3. Les résultats d'expérimentations "DMILS" impliquant deux sujets, l'un jouant le rôle d'agent ou "influenceur", l'autre le rôle du récepteur ou "influencé".
Ici le protocole explore plutot l'effet intentionnel de
l'agent sur la physiologie du récepteur (avec comme variable dépendante par exemple, la conductivité de la peau).
Là, aussi, plusieurs méta-analyses concluent qu'il existe une "anomalie" psychophysique; la plus récente et la plus conservatrice est apparue dans le British Journal of Psychology (Schmidt, Schneider, Utts, et Walach, (2004) 95, 235-247).
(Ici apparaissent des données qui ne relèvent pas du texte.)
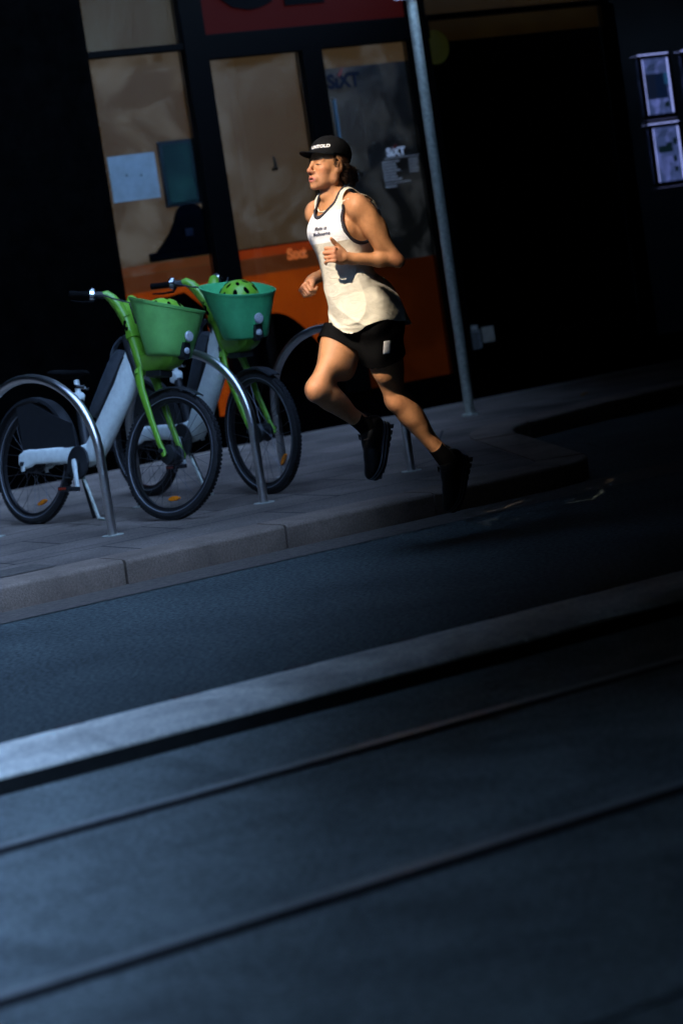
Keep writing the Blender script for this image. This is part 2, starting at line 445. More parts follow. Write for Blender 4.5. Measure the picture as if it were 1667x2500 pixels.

Mises à part ces études qui cherchent à établir l'existence d'une anomalie, il existe des centaines d'études qui cherchent à explorer des facteurs mentaux ou physiques corrélés aux scores psi. Je ne mentionnerai ici que deux de ces facteurs:
a. l'effet "mouton-chèvre" : les personnes convaincues que le psi existe ont des résultats sur des tests psi supérieurs à ceux qui doutent de son existence (voir la méta-analyse : Lawrence, A. « A metanalysis of forced choice sheep-goat studies 1947-1993 ». Proceedings 36th Annual PA
Convention, (1993), 75-86).
b. l'effet extraversion-introversion: surtout dans les expériences dites de "réponse libre" (comme le ganzfeld) nous trouvons que les personnes extraverties ont des scores supérieurs à des personnes introverties
(HONORTON Charles, FERRARI Diane & BEM Deryl, « Extraversion and ESP performance: A metanalysis and new confirmation ». Proceedings, 33rd
Annual PA Convention, (1990), 113-125.)
Face à ces données, je pense que, au minimum, le sceptique honnête doit reconnaître qu'il existe des anomalies intrigantes - même s'il ne veut pas s'engager sur un plan théorique avec des appellations comme "télépathie" ou "psychokinèse".
Peut-être un jour pourra-t-on, avec la conscience tranquille, affirmer qu'il n'y avait rien d'extraordinaire, finalement, dans tout cela. Mais pour l'instant, les données positives, et abondantes, resistent aux explications alternatives. Et la grande majorité des sceptiques ne cherche même pas à aborder directement ces recherches, utilisant des tactiques faites davantage pour obscurcir que pour éclairer.
Je suis, dans ce sens, en accord avec M.Lussato: il est bien temps de sortir de cette politique - consciente ou non - de désinformation et de faire evoluer la science face à ces questions.